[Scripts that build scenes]
* * * * *
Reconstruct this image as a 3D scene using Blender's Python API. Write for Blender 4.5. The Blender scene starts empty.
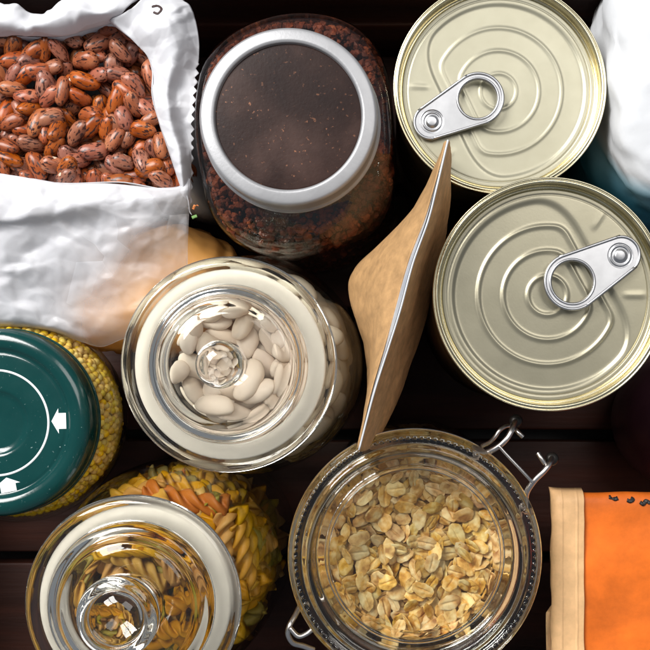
import bpy, math, random
import numpy as np
from mathutils import Vector, Matrix, Euler, noise

R = random.Random(11)
rng = np.random.default_rng(11)
PI = math.pi
S = 0.01                                   # everything below is written in centimetres
scene = bpy.context.scene
COL = scene.collection

# ------------------------------------------------------------------ camera geometry
CAM_H, REF_Z, PX = 49.0, 11.0, 25.0        # camera height, height of the top can, photo pixels per cm there
NU, NV = 400.0, 365.0                      # the point of the photo straight below the lens


def px(z):
    return PX * (CAM_H - REF_Z) / (CAM_H - z)


def W(u, v, z):
    k = px(z)
    return ((u - NU) / k, (NV - v) / k, z)


# ------------------------------------------------------------------ object helpers
def tag(o, label=None, cat=None, group=None, kind=None):
    if label: o['label'] = label
    if cat: o['category'] = cat
    if group: o['group'] = group
    if kind: o['kind'] = kind
    return o


def empty(name, loc, rz=0.0):
    o = bpy.data.objects.new(name, None)
    COL.objects.link(o)
    o.location = [c * S for c in loc]
    o.rotation_euler = (0, 0, rz)
    o.empty_display_size = 0.01
    return o


def mesh(name, v, f, mat, smooth=True):
    me = bpy.data.meshes.new(name)
    v = np.asarray(v, dtype=float) * S
    me.from_pydata(v.tolist(), [], f)
    if smooth:
        me.polygons.foreach_set('use_smooth', [True] * len(me.polygons))
    if mat: me.materials.append(mat)
    me.update()
    return me


def obj(name, v, f, mat, parent=None, loc=(0, 0, 0), smooth=True, world=None):
    """one mesh object; world = origin to subtract from vertices written in world centimetres"""
    v = np.asarray(v, dtype=float)
    if world is not None: v = v - np.asarray(world)
    o = bpy.data.objects.new(name, mesh(name, v, f, mat, smooth))
    COL.objects.link(o)
    if parent: o.parent = parent
    o.location = [c * S for c in loc]
    return o


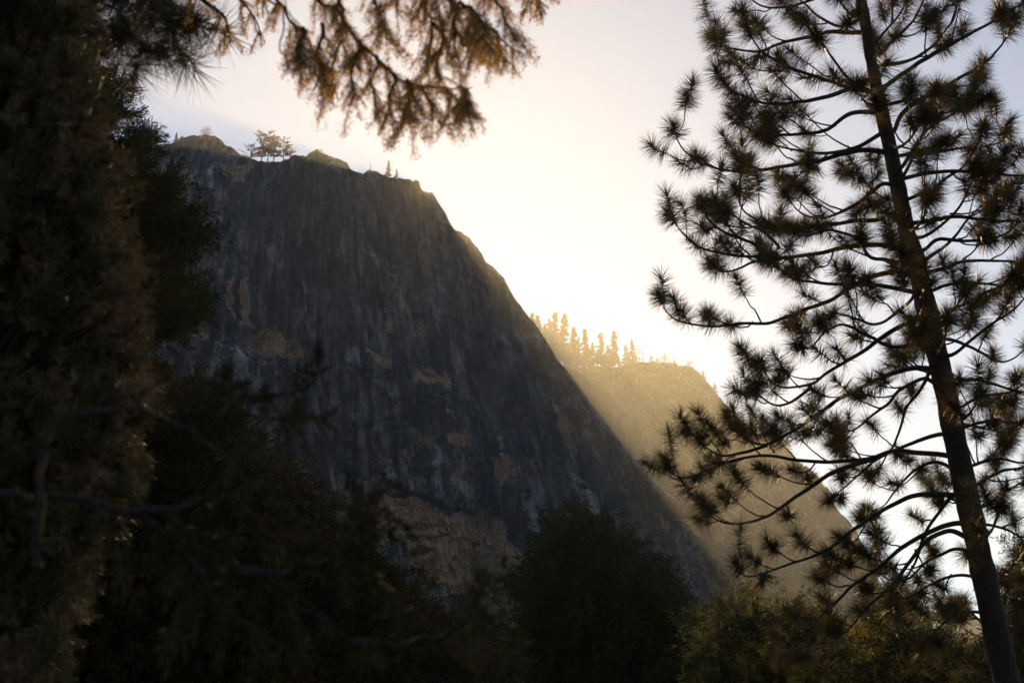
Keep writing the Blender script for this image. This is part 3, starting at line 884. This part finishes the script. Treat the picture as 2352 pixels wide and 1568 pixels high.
* * * * *
◆ REQUIREMENTS
Copy all the entries word for word. Omit any pictures.

◆ WRITTEN RESPONSE
Reconstruct this image as a 3D scene using Blender's Python API. Write for Blender 4.5. The Blender scene starts empty.
import bpy, math, random
import numpy as np
from mathutils import Vector, Matrix, Euler, noise

R = random.Random(11)
rng = np.random.default_rng(11)
PI = math.pi
S = 0.01                                   # everything below is written in centimetres
scene = bpy.context.scene
COL = scene.collection

# ------------------------------------------------------------------ camera geometry
CAM_H, REF_Z, PX = 49.0, 11.0, 25.0        # camera height, height of the top can, photo pixels per cm there
NU, NV = 400.0, 365.0                      # the point of the photo straight below the lens


def px(z):
    return PX * (CAM_H - REF_Z) / (CAM_H - z)


def W(u, v, z):
    k = px(z)
    return ((u - NU) / k, (NV - v) / k, z)


# ------------------------------------------------------------------ object helpers
def tag(o, label=None, cat=None, group=None, kind=None):
    if label: o['label'] = label
    if cat: o['category'] = cat
    if group: o['group'] = group
    if kind: o['kind'] = kind
    return o


def empty(name, loc, rz=0.0):
    o = bpy.data.objects.new(name, None)
    COL.objects.link(o)
    o.location = [c * S for c in loc]
    o.rotation_euler = (0, 0, rz)
    o.empty_display_size = 0.01
    return o


def mesh(name, v, f, mat, smooth=True):
    me = bpy.data.meshes.new(name)
    v = np.asarray(v, dtype=float) * S
    me.from_pydata(v.tolist(), [], f)
    if smooth:
        me.polygons.foreach_set('use_smooth', [True] * len(me.polygons))
    if mat: me.materials.append(mat)
    me.update()
    return me


def obj(name, v, f, mat, parent=None, loc=(0, 0, 0), smooth=True, world=None):
    """one mesh object; world = origin to subtract from vertices written in world centimetres"""
    v = np.asarray(v, dtype=float)
    if world is not None: v = v - np.asarray(world)
    o = bpy.data.objects.new(name, mesh(name, v, f, mat, smooth))
    COL.objects.link(o)
    if parent: o.parent = parent
    o.location = [c * S for c in loc]
    return o


Keep writing the Blender script for this image. This is part 3, starting at line 884. This part finishes the script. Treat the picture as 2352 pixels wide and 1568 pixels high.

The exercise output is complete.